> _REQUIRED WORK_
Up to and including the line that contains "bpy.data.objects.remove(o, do_unlink=True)", write out each line of the material from its first line, exactly.

--- Start DATA EXTRACT ---

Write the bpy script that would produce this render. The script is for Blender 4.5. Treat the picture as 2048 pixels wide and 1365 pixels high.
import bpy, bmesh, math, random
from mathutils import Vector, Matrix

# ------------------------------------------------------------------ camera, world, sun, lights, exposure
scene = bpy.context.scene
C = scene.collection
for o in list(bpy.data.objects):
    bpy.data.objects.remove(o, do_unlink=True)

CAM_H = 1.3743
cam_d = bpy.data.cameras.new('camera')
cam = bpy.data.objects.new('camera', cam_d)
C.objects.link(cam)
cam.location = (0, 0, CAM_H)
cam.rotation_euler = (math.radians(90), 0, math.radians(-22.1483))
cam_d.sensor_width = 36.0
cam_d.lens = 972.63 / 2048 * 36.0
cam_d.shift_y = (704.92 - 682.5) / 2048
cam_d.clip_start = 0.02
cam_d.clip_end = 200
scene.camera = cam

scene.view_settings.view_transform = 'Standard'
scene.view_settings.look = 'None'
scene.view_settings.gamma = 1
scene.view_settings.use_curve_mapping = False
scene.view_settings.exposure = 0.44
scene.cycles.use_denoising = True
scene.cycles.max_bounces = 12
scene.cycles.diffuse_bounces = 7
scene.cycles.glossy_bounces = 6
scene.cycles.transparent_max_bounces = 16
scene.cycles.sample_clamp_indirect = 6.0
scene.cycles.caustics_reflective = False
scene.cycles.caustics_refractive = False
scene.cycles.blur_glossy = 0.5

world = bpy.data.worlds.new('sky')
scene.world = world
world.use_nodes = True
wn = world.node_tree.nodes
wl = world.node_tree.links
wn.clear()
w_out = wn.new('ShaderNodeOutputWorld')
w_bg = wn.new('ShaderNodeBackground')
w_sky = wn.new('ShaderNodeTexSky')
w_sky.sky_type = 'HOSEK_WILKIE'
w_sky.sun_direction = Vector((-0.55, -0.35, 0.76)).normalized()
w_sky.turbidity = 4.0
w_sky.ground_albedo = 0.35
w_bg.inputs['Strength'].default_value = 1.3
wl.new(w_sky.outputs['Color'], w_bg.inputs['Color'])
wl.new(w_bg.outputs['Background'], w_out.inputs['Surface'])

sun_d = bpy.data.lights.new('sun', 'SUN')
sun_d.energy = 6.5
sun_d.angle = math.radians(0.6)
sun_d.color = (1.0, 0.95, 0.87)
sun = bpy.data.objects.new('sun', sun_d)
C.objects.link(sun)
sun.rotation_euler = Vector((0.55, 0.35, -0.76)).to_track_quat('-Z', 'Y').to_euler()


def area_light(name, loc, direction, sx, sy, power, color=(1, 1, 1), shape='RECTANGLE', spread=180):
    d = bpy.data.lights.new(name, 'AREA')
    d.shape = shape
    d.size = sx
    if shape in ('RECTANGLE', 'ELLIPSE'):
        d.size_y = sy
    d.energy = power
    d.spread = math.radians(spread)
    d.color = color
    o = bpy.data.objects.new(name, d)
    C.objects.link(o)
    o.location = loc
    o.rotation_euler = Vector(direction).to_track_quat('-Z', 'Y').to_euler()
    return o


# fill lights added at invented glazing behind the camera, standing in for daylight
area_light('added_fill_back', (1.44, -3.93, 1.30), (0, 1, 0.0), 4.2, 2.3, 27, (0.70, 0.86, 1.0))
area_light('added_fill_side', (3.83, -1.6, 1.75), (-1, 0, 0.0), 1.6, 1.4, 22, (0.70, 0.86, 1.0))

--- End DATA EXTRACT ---

> _RIGHT ANSWER_
Write the bpy script that would produce this render. The script is for Blender 4.5. Treat the picture as 2048 pixels wide and 1365 pixels high.
import bpy, bmesh, math, random
from mathutils import Vector, Matrix

# ------------------------------------------------------------------ camera, world, sun, lights, exposure
scene = bpy.context.scene
C = scene.collection
for o in list(bpy.data.objects):
    bpy.data.objects.remove(o, do_unlink=True)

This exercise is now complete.